10 April 2020

Was am Ende der Tage übrigbleibt


Du bist schon von uns gegangen. Ein paar Tage noch – vielleicht – und auch Dein Körper wird die Gemeinschaft der Menschheit verlassen.

Nach vielen Jahrzehnten, geradezu grotesk lange Zeit über Perioden der Bekanntschaften, Jahrzehnte mit Verwandten und Weggefährten hinaus, wirst Du als Rädchen im großen Getriebe dieses Planeten, auf ein Leben zurückblicken können, das, wie mir ein Freund einmal erklärte, nicht nur, wie er sich ausdrückte lebenswert, sondern auch inhaltsreich und ereignisreich im Sinne ständiger Bewegung und aufmerksamer Begleitung in und mit der Familie zu sehen sei, was ich naturgemäß als Teil der Familie und damit auch Bestandteil des Systems nur bedingt beurteilen kann.

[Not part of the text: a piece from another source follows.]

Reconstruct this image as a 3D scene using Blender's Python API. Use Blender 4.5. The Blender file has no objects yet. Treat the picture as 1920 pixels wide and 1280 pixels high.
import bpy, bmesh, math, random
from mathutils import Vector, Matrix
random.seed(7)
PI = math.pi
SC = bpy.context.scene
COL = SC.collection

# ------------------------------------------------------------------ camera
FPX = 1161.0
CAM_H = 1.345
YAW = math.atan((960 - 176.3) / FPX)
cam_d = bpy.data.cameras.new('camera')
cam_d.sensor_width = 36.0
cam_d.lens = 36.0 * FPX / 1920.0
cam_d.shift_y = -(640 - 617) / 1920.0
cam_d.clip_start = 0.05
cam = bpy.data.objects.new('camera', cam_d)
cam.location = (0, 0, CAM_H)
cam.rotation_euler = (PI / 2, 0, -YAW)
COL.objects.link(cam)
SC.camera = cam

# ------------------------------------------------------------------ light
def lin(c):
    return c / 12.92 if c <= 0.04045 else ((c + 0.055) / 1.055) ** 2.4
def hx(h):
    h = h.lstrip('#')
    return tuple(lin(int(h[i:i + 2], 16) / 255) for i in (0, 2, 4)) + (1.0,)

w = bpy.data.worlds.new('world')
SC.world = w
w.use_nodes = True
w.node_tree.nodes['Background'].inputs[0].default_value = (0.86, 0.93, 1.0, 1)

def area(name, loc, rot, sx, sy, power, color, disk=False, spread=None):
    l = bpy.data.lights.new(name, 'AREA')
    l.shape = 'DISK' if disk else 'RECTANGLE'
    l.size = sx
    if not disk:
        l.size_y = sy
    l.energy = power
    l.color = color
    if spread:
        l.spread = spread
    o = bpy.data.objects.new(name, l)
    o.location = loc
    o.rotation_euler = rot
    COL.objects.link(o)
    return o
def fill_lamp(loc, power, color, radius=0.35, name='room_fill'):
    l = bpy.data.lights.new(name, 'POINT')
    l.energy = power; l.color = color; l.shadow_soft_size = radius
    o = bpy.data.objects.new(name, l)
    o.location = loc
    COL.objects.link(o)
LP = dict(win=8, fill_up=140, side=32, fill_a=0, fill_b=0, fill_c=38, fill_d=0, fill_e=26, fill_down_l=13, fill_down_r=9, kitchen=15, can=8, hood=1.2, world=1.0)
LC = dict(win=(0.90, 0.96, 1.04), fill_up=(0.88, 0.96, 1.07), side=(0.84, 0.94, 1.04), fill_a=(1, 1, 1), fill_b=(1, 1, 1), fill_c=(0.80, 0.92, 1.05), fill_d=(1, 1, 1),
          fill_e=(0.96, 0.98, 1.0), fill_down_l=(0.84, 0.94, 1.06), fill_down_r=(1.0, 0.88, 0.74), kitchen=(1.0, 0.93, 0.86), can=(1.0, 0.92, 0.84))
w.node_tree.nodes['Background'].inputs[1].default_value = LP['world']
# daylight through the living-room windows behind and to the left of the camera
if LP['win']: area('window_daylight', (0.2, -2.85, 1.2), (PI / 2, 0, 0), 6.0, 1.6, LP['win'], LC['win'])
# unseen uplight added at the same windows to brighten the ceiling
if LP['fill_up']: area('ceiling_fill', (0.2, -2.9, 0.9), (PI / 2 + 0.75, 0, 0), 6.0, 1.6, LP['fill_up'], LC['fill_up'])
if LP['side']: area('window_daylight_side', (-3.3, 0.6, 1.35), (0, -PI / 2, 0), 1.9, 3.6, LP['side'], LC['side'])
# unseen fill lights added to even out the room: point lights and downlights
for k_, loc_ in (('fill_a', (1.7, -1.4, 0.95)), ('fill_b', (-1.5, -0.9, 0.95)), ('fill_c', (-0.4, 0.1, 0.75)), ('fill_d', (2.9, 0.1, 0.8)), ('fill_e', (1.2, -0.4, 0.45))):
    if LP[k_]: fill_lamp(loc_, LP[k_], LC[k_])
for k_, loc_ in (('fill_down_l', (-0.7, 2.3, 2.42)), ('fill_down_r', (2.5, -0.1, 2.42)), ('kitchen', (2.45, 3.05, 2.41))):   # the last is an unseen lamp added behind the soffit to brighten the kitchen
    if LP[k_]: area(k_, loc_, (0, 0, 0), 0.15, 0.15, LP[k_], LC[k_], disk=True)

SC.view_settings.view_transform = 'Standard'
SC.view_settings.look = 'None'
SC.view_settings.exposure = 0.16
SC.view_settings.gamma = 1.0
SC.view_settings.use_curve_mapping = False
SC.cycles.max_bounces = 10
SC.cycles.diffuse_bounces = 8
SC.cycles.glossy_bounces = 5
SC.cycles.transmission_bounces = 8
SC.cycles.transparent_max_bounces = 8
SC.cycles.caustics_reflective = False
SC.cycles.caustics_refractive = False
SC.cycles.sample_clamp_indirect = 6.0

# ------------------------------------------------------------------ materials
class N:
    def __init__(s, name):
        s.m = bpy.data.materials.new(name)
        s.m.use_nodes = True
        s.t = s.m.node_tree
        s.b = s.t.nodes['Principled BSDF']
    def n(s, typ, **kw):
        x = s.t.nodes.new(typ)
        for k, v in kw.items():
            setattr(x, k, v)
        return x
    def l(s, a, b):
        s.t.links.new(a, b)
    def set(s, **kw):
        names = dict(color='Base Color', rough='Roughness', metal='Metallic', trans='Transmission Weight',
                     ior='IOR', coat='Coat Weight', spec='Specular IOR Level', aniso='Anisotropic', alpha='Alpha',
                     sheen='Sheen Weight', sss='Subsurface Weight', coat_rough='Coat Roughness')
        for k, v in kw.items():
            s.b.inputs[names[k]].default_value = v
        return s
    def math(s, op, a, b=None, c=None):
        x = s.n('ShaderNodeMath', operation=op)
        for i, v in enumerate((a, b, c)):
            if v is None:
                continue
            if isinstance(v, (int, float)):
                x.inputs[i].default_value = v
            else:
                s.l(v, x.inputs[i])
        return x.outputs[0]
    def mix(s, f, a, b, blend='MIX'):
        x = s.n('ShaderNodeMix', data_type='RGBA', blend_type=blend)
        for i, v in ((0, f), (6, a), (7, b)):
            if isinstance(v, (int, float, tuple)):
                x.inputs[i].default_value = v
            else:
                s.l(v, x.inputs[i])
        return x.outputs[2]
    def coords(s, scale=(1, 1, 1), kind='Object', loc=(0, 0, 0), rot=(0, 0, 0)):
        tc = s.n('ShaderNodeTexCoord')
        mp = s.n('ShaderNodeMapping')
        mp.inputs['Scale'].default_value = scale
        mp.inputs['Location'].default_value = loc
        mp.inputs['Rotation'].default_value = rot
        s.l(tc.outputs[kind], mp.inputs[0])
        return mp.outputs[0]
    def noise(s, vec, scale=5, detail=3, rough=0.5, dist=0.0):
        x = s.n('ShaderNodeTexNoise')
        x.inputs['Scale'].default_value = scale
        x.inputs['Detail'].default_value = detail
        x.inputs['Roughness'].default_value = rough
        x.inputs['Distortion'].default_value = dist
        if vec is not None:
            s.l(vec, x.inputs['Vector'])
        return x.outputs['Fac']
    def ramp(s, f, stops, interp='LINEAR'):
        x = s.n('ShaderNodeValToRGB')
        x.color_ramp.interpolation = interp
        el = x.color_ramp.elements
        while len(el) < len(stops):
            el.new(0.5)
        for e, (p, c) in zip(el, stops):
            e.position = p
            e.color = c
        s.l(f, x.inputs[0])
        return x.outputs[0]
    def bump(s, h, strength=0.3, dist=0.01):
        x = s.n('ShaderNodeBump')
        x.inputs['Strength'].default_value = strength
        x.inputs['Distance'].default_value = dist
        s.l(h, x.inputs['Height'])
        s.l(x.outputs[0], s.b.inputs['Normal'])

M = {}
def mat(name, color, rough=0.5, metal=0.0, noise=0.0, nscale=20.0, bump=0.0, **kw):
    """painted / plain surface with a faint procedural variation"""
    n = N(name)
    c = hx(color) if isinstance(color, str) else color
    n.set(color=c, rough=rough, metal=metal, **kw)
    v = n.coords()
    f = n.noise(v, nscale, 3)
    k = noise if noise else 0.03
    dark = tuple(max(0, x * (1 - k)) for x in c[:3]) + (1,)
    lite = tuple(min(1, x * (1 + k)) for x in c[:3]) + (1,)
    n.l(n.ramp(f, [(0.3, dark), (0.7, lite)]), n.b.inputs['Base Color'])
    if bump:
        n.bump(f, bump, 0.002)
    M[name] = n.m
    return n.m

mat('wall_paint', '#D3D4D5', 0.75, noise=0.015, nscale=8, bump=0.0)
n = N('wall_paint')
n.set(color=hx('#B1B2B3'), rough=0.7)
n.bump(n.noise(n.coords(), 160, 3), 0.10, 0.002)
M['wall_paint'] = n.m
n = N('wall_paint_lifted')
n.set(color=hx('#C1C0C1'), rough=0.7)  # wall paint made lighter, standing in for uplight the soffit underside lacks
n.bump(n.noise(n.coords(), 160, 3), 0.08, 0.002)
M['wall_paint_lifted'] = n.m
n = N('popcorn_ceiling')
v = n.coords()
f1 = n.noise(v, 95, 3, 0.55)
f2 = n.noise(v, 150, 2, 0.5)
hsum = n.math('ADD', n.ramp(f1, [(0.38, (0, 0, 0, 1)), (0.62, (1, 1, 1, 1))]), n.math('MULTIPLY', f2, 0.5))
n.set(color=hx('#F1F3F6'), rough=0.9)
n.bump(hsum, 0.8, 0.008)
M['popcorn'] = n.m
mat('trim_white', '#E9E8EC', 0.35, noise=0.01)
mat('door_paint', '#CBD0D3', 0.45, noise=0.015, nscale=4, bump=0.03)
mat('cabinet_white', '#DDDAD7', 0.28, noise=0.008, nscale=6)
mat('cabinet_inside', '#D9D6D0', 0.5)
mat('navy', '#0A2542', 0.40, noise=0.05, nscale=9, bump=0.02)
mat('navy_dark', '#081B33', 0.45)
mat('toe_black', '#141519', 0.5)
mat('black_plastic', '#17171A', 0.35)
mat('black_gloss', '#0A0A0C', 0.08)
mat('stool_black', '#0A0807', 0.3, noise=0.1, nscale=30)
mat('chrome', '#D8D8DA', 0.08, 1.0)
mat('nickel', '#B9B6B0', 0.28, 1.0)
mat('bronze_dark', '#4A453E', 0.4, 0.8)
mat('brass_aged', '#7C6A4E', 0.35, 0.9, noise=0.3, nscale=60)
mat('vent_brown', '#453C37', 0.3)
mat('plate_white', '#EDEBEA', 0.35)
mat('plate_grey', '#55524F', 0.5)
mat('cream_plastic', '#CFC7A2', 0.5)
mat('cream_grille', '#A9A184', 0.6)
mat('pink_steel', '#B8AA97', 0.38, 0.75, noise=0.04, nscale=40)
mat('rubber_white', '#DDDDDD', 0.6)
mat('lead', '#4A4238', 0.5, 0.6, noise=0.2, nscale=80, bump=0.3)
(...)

Jedoch ist es für mich unstrittig, dass mehr als ein Tagwerk, vielmehr ein Lebenswerk hinter Dir liegt, welches Du wie immer wieder betont als Geschenk Gottes, an dem Du in Deinem festen Glauben durch alle Irrungen und Wirrungen festgehalten hast, zu sehen pflegtest und dabei neben einer gelebten Frömmigkeit dennoch, und zwar in besonderem unter Einfluss Deines Mannes, meines Vaters, die Religiosität nie in Starrheit ausgeübt hast.

Überhaupt war mein Vater einer der wichtigsten, wenn nicht sogar der wichtigste Anteil an Deinem Leben, als Partner von unschätzbarem Wert, in seiner Intellektualität unentbehrliche Ergänzung und die finanzielle, kulturelle und geistige Triebfeder für ein ansonsten sehr bodenständiges Leben, das Du in Deiner Sorge um den Aufbau von Distanz gegenüber einfacheren Mitmenschen, im oberbergischen Heimatdorf wie auf den Straßen und dem Wochenmarkt, ansonsten unter Niveau geführt hättest.

Der Tag endet so sanft, wie Du es Dir unter Eindruck des Ablebens Deiner Mutter gewünscht hast, vergleichbar unaufgeregt kommt in gemessenem Schritt der Tod zu Dir, hat sich schon vor einiger Zeit an Dein Bett gesetzt und schaut Dir in aller Ruhe, die er sich für jede Seele nimmt, zu, während Du in den letzten Monaten noch einmal die Gelegenheit genutzt hast, wegen des versagenden Augenlichtes auf die Erinnerung angewiesen und damit in vielfältiger Form mit der Vergangenheit beschäftigt, noch einmal das Revue passieren zu lassen, was Du in zunehmender Demenz noch abrufbar hattest.

Durch Dein Leben zieht sich neben der Vielfalt kleiner und großer Erlebnisse ein Charakter, der mal mehr, mal weniger ausgeprägt für zahlreiche Irritationen, Verstimmungen und sicher aus Deiner Sicht, die manchmal geprägt von gut gemeinten Glaubenssätzen nur einen Teil der Realität erfassen wollte, oder in manchen Fällen auch gezielt, wenngleich selten offenkundig angriffslustig, überraschende Konflikte hervorrief und damit an breiter Front Abwendung bis zu nachhaltiger Feindschaft hervorgerufen hat.

Ein Ende also am letzten Deiner Tage, das begleitet wird von wenigen Menschen, die Dir aus Pflichtgefühl, aus verwandtschaftlichem Grund oder aus Höflichkeit etwas erweisen, was der Volksmund als letzte Ehre bezeichnet, was in Deinem Fall ein schönes Bild ist, macht es doch Anspielung auf die Verdienste von Kriegern, die auf einem Schlachtfeld ihr Leben gelassen und damit den offensichtlich für sie bestimmten Lebenszweck erfüllt haben, wie Du Deinen Lebenszweck im Dienste, gleichzeitig aber auch unter Nutzung der Fürsorge durch die engste Familie, erfüllt hast.

Womit ich Dir abschließend in meinen Gedanken, die ich Dir seit vielen Jahren regelmäßig widme, die wir in unzähligen tiefen Gesprächen ausgetauscht und gerade auch nach dem Tod meines Vaters intensiv diskutiert haben, zurufe, Du mögest in Frieden ruhen und die Verwerfungen, die durch Dich entstanden sind mitnehmen in Dein Grab, um so den Weg freizumachen für eine Zukunft Deiner Kinder in einer Harmonie, die Du zwar immer propagiert, aber oft durch Taten konterkariert hast.